Screen scraping for legacy systems without APIs: Playwright-based automation with browser fingerprint randomisation (user-agent rotation, viewport variation, JavaScript timing randomisation) for government portals and legacy vendor portals with anti-bot detection. Cookie session management handles multi-page authentication flows (login form → MFA prompt → dashboard → data export page). DOM selectors prioritise stable attributes (data-testid, aria-label, form name attributes) over brittle positional CSS selectors, the former survives UI redesigns, the latter breaks silently. Extracted data is validated against an expected schema before downstream processing, so a portal layout change that disrupts extraction triggers an alert rather than silently producing malformed data.

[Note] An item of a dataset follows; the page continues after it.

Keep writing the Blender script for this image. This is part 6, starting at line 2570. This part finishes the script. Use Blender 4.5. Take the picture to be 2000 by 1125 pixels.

File-based integration for systems with no API and no web interface: SFTP polling with SHA-256 file fingerprinting to prevent reprocessing files already ingested even if the same file is uploaded multiple times. EDI transaction sets, 850 (purchase order), 810 (invoice), 856 (advance ship notice), 997 (functional acknowledgement), parsed with an X12 EDI library and transformed to JSON before downstream routing. XML exports from proprietary ERPs validated against XSD schema before processing, malformed XML rejects with a specific validation error rather than parsing with silent field omission. Integration health monitoring per data source: last successful file received timestamp, file count and row count per batch (deviation from expected range triggers alert), record acceptance rate, and per-field null rate tracking to detect when a source system starts exporting empty values for previously-populated fields.